Television, he writes, “serves us most ill when it co-opts serious modes of discourse — news, politics, science, education, commerce, religion — and turns them into entertainment packages. We would all be better off if television got worse, not better. ‘The A-Team’ and ‘Cheers’ are no threat to our public health. ‘60 Minutes,’ ‘Eyewitness News’ and ‘Sesame Street’ are.”
https://www.nytimes.com/2022/08/07/opinion/media-message-twitter-instagram.html
Do read the entire column, and I hope it is not behind a paywall for you, for it deserves to be widely read. But I’ve found myself thinking about that line: “We would all be better off if television got worse, not better”, and thinking about its broader applications and implications.
- How should I be thinking of Twitter and how much time I spend on it? (A lot, by the way, far too much. The only good thing, if at all, is that I spend almost all of this time reading what others have to say rather than saying anything myself. But – and this is a pertinent question, especially right now – would I be better off if Twitter got “worse”, or is it the other way around?)

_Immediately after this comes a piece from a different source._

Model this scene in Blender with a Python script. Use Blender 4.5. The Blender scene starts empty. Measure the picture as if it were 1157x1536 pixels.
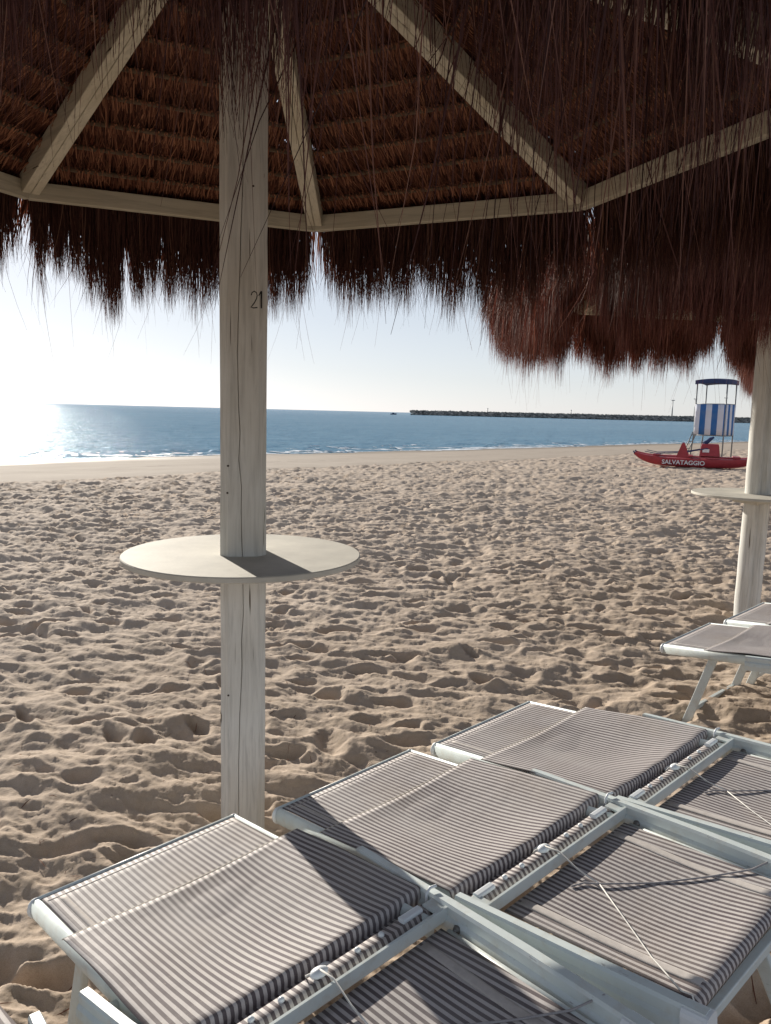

- How should I be thinking of the amount of time I spend reading blogs? Books? Fiction books vs non-fiction books? Do books serve me most ill when they co-opt non-serious modes of discourse?
- Should I be watching the Rene Girard series on YouTube, or does that make my experience of both learning more about Girard and time spent on YouTube worse?
- “What am I optimizing for?” is a great question, and a very powerful one for analysis. When it comes to learning, is “What am I optimizing for when I consume content in different ways?” an even better question, or simply a subset of the first one?
- I’ve given up on watching news on television entirely, and have been patting myself on the back ever since. That, to me, is the only silver lining after having read this column.